Setelah beberapa saat istirahat, Saya menuju Kantor, rekan yang standby di rumah sakit melaporkan bahwa sedikitnya 18 orang sudah dinyatakan meninggal. Korban terus bertambah setiap jam. Korban selamat yang standby di Kapal saya dengar mulai dievakuasi sejak pukul 20.00 wita malam, mereka berhasil di Selamatkan. Evakuasi terkhir malam itu juga disaksikan langsung oleh Kapolda Sulsel, yang turust serta di Lokasi evakuasi hingga Pukul 04.00 wita dini hari. Beliau bahkan tidak tidur sepanjang malam dan menyempatkan diri mengunjungi beberapa korban sebelum meninggalkan Selayar pagi harinya.
Dari data kami,sebanyak 36 orang meninggal dunia dalam tragedi Naas Siang itu. Ada 87 Korban berhasil selamat atau bahkan lebih, karena beberpa korban selamat yang sehat banyak yang memilih langsung ke rumah. Yang pasti Korban terakhir dinyatakan hilang, adalah Aditya balita berusia 1 tahun asal Takalar yang hingga saat ini belum ditemukan dan dinyatakan hilang. Ibu dan kedua Kakaknya sudah ditemukan Meninggal Dunia. Dg. Gassing ayah Kandung yang hendak dijumpai mereka di Selayar hingga saat ini masih mengharapkan ada kabar tentang Aditya. Satu-satunya harapan yang tersisa dari alasan Dg Gassing merantau dan mencari nafkah di Selayar. Ia tak pernah menduga bahwa kabar rencana kedatangan istri dan anak-anaknya ke Selayar akan berakhir tragis. “Berat sekali beban Anda Daeng, Semoga Allah memberi kekuatan”.

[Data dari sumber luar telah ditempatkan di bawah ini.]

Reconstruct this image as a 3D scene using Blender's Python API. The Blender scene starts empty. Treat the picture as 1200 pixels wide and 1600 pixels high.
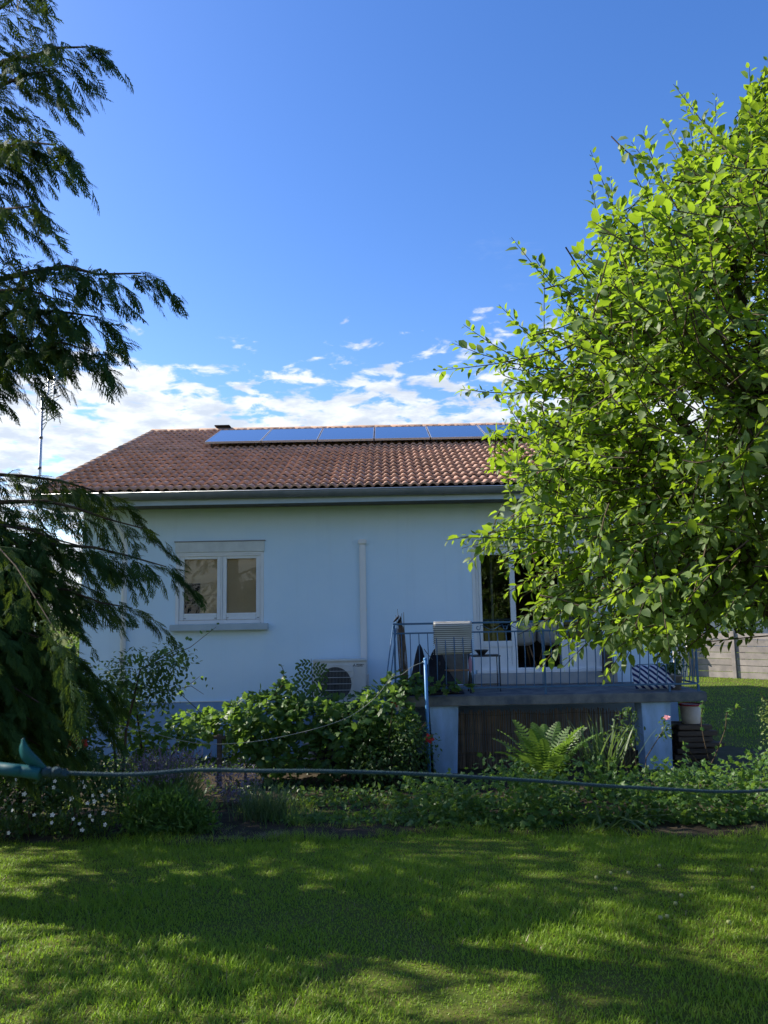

Pasca kejadian berbagai aksi keprihatinan baik dari Pemerintah maupun dari Masyarakat. Bahkan Menteri Sosial RI terjun langsung ke Selayar dan memberikan santunan kepada Keluarga Korban. Tentu kita menghargai aksi kepedulian ini, tentu tak akan mampu menghapus duka atau mengembalikan yang telah pergi. Tapi paling tidak akan sedikit mengurangi beban. Betapa berharganya sebuah nyawa, di sana melekat jiwa, harapan dan impian. Di sana tersimpan Rahasia Allah, tentang masa depan, tentang impian-impian yang kadang membuat kita lupa. Yang pasti kita tidak akan pernah lupa, Siang Naas saat KM. Lestari Maju Kandas.